No outro mundo, a perplexidade, que se expressa num diagnóstico que dá nós na cabeça do “primeiro mundo”:
No território da opinião pública parece passar-se o mais interessante. Até agora, a “divisão dos votos de Lula”, preso há mais de um mês, não confirmou nenhum dos que expuseram previsões. A julgar pela sondagem CNT/MDA, ontem publicada, Lula mantém o seu apoio de um terço do eleitorado.
Já Maria Cristina Fernandes, no Valor, ilumina bastidores que não parecem atrair a “imprensa oficial”: a movimentação petista para impor-se como “player” e criar, na política, uma corrente favorável a Lula compatível com a que ele tem nos sentimentos da população.

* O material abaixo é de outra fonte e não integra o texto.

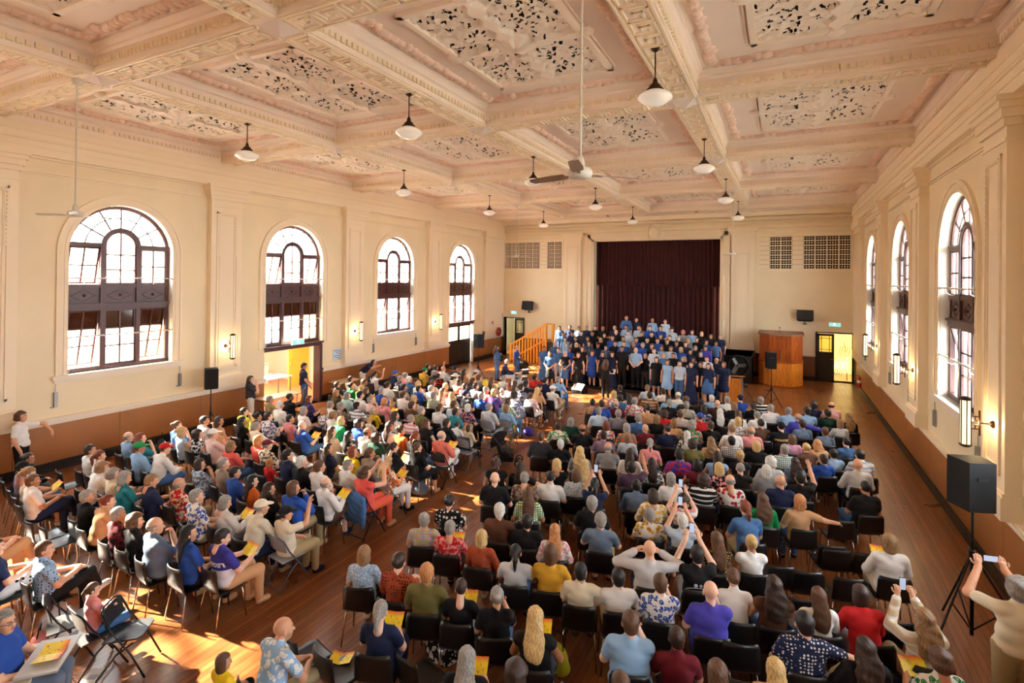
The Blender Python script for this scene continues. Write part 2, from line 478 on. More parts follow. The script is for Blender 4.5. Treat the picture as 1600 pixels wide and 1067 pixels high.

Desde sua prisão, a melhor notícia para o ex-presidente foi a saída do ex-ministro Joaquim Barbosa do páreo. Some-se aí a reiterada sorte de Gilmar Mendes com a distribuição de habeas corpus no Supremo. O lulismo perdeu um adversário que ameaçava reconfigurar a esquerda e ganhou um cabo eleitoral para a estratégia de vitimização. Sua causa, para além do circuito militantes, igreja, artistas e intelectuais, ganhou esta semana a subscrição de seis ex-chefes de Estado europeus, entre eles François Hollande e José Zapatero.(…)
Feita a ressalva de que a “estratégia de vitimização” não é estratégia alguma para quem é mesmo vítima de um processo de exclusão à força da disputa eleitoral, é, sim, o caminho possível – e por isso, o correto, até mesmo do ponto de vista jurídico – a Lula e, assim, não pode ser abandonado com uma adesão precipitada a qualquer “plano B” eleitoral.
Fernandes mostra que o PSB, órfão de Barbosa e incapaz de ser adotado por um esquálido Alckmin passou a ser o diálogo dos petista e, com isso, feito com que o potencial candidato a “B” de Lula parece ter escolhido outro caminho de legitimação, depois de ter deixado largadas as pontes construídas com o PT ao longo de uma década de aliança.
Na eventualidade de um acordo como este prosperar, não restará saída para Ciro Gomes outra saída senão o centrão. Cearense de Pindamonhangaba, indignado mas do sistema, anticoronelista mas oligarca, aliado petista mas signatário da cédula do Real, o ex-ministro é o melhor enfeixe de antagonismos que o PP poderia desejar. É a metamorfose ambulante de que o partido precisa para liderar o novo ciclo do liberalismo de Estado do país.
Será? É verdade que Ciro já foi sabor para todos os gostos, mas não parece que seu pragmatismo o vá levar a aumentar as resistências que seu nome enfrenta no eleitorado lulista. Como também há sinais intuitivos de que o grau de confiança de Lula em Ciro parece ser, em silêncio, mais eloquente que as restrições públicas que o candidato do PDT faz ao petista.
Se o fizer, abre espaço para que este se agregue em um candidato que, a depender da capacidade de Lula de transferir votos – que todos reconhecem ser grande – e jogar na hipótese de ser apenas o “plano Z”, o último, pela falta de outros.
O que pode dar votos, no segundo turno, mas certamente não dará o suporte e a legitimidade para seus planos de “entrar de sola” no sistema político-econômico, como anuncia.
Ninguém ganha a guerra guerreando a gregos e troianos.